I felt just as far apart, just as distant from the gentleman on the plane as I did from the gentleman in the store, for different reasons, but with the same result: no connectivity.

As these two experiences converged, or met, or came together in my mind, I realized that it is a privilege and an honor to connect with another person. More importantly, what may be required to connect with one person may be totally differently than what is required to connect with another person.

So ladies, don't assume and presume like I did, that because someone has some similarities to you- looks like you, eats like you- that the connection should require less effort or no effort or the same effort as it did for the person before.

Instead of being critical or labeling that person in your office, or at your place of business or in your neigborhood as 'typical', ignorant, or strange, try to do something else - first.

Be conscious of the fact that perhaps what it may take to connect or understand from where this person is coming, is something that you may have never called forth from yourself before. Be concious of the fact that you may not possess what it takes to connect with that other person.

Although you are not going to want to connect with every stranger in the street and in the world, I think it is important to keep this at the forefront of our minds. It is quite easy to dismiss or ignore someone. It is a lot harder to pull back, step back and let someone just be - who they are.

So the next time you find yourself in a situation where you hear yourself thinking, "Look at that fool". Or think in an exasperated tone, "What is her problem!?" Be open to the fact that perhaps there truly is no problem, perhaps he is not a fool. Perhaps there is some kind of barrier, be it language, social, cultural or some other kind of barrier, that you can't even put your finger on.

Instead of judging, or labeling, just simply let it be. You see, sometimes in order for water to do its powerful and greatest work, it doesn't need to be dammed up, redirected or harnessed. Water can be at its most powerful for you, when you just stand back and look at it and let it be.

It simply needs to just swirl around your feet and envelope you in its essence. It needs to simply just be left to be. What takes your breath away: harnessed water going over a dam or a glimpse of an open, turquoise sea where the beads of light glisten and gleam upon its waves underneath the shining sun?

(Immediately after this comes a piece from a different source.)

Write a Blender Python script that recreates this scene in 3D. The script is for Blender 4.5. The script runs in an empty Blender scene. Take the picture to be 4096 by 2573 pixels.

The next time you encounter someone who is different or difficult, it just may mean what is required [of you] is to just let him or her be. Wouldn't it be wonderful if you were given that gift in all the interactions that YOU have?

Give to others what you wish to receive. Not because it's tit for tat: I gave you this, so you give me that. But because you can. When you are conscious and cognizant about what you do and who you are, the need to control, harness, redirect, judge or criticize, diminishes.

It may not be meant for you to connect. When one 'connects' with another, it infers that the interaction is pleasant and/or effortless. When one does not connect, the connotation is negative.

Letting something, someone or even a situation 'be', is much harder and requires more of us. That in itself is a skill we all may need to hone.

Start with yourself and, "Just let yourself be."

When you do, that difficult person at work, that weird person in your neighborhood or that fool by the trashcan may cease to be, and transform into something more beautiful than you have ever known, right before your very eyes. That difficult situation my resolve itself. That pain and sadness may just ease and subside.

It's easy to jump quick to judgement. It's so much harder and far more rewarding to let something be, especially when that something is another person, situation or experience different from you or differnt from anything you have ever encountered before. Just stand there and be awed. Sometimes that is far more appropriate than to try to harness and control it. It just may turn out to be the most beautiful thing, person or situation that you have ever experienced.

1 comment:

Jelenia said...

This was awesome. It made me happy to be myself...for I am one of those people that constantly try to connect with strangers that I encounter just because....well, I just like PEOPLE.